Types of Defensive Strategies

The defensive strategy is mainly to discourage the challenger firms to attack and is further divided into the pre-entry (protecting a firm by making it difficult for another firm to enter in the same industry – increase the entry barriers or it takes place before the market leader firm is attacked by the challenger firm) and the other one is the post-entry (making the life difficult for the competitor firm once it has entered the market).

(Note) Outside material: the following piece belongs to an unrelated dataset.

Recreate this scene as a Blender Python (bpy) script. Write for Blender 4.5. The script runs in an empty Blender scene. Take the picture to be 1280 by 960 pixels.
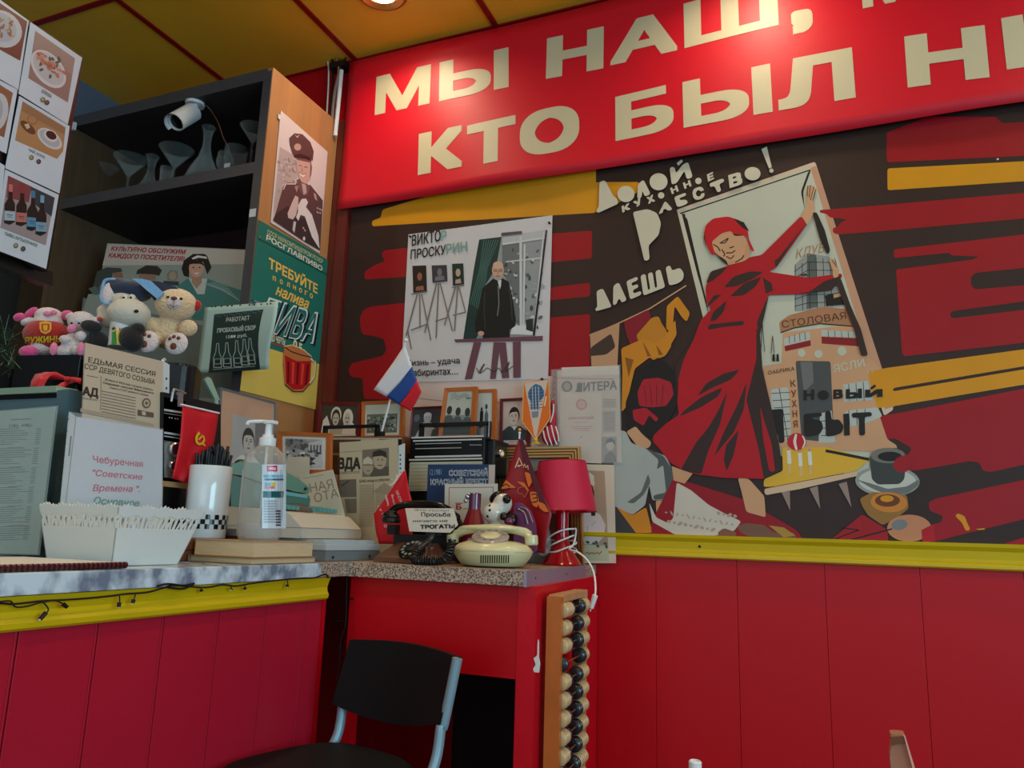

Pre-Entry Defensive Strategies

  1. Fortify and Defend: This mainly works by convincing the challenger firm that it is absolutely unprofitable to enter the market or it decreases the profit expectations of the about-to-enter firm. This is done by creating entry barriers like location, capital requirements, access to raw materials and distribution channels etc. The related firms as an example that can use this strategy would be — aerospace and automobiles.
  2. Covering all Bases: This mainly deals with the fact that the existing firms should not leave any stone unturned. That is the company comes up with all the possible variants and the product lines such that there is no room for the competitor’s to introduce a new product and be outflanked by them. These kind of brands are known as blocking brands which identify a niche or a unfulfilled need in the market which could have possibly proved to be a reason for the competitor’s to enter.
  3. Improving continuously: This includes playing on the existing strengths of the established firms. By continuously improving in due course of time the firms will develop a considerable immunity against the other firms. The firms should play on their USPs. A company that is best known for its distribution efficiency should look for another channel. And similarly can play on with innovation, new product developments, product promotions etc.
  4. Signalling: The established firms in the market mainly announce or signal its next action that deters the competition to enter. This announcement can be made through the internet, news, television, speeches or in trade fairs etc.
  5. Increase the capacity: This strategy mainly aims at building the excess capacity in a way that will deter the competitors to enter. This is because they will see that if they enter their volume will simply add to the already built excess capacity in the industry which will practically be of no use.

Post-Entry Defensive Strategies

This is implemented by the firms to protect their existing market share from the competitors who have entered.

  1. Defend the position before the entrant is established: Whenever the firm enters the market it mainly goes through three phases- establish itself, hold on to the success and sustain it and then later expand into other markets, The existing firm can attack the challenger firm right in the middle and not letting it go to the second stage.
  2. Introducing the fighter brands: This strategy aims at introducing fighter brands which is as a threat to competitor’s major brand. It is mainly to give a good competition to the competitor’s price-cutting brands since the competing products are many less-priced versions from the competitor claiming to have the same quality at a lesser price. This has the risk of cannibalization though.
  3. Engage in different markets: The established firms operate in various industries and sectors. This strategy aims at attacking the competitor in a different area than where they have attacked the leading firm. So here rather than giving it back to the challenger in the core area, the leading firms attacks the challenger where their strength lies (in some other domain).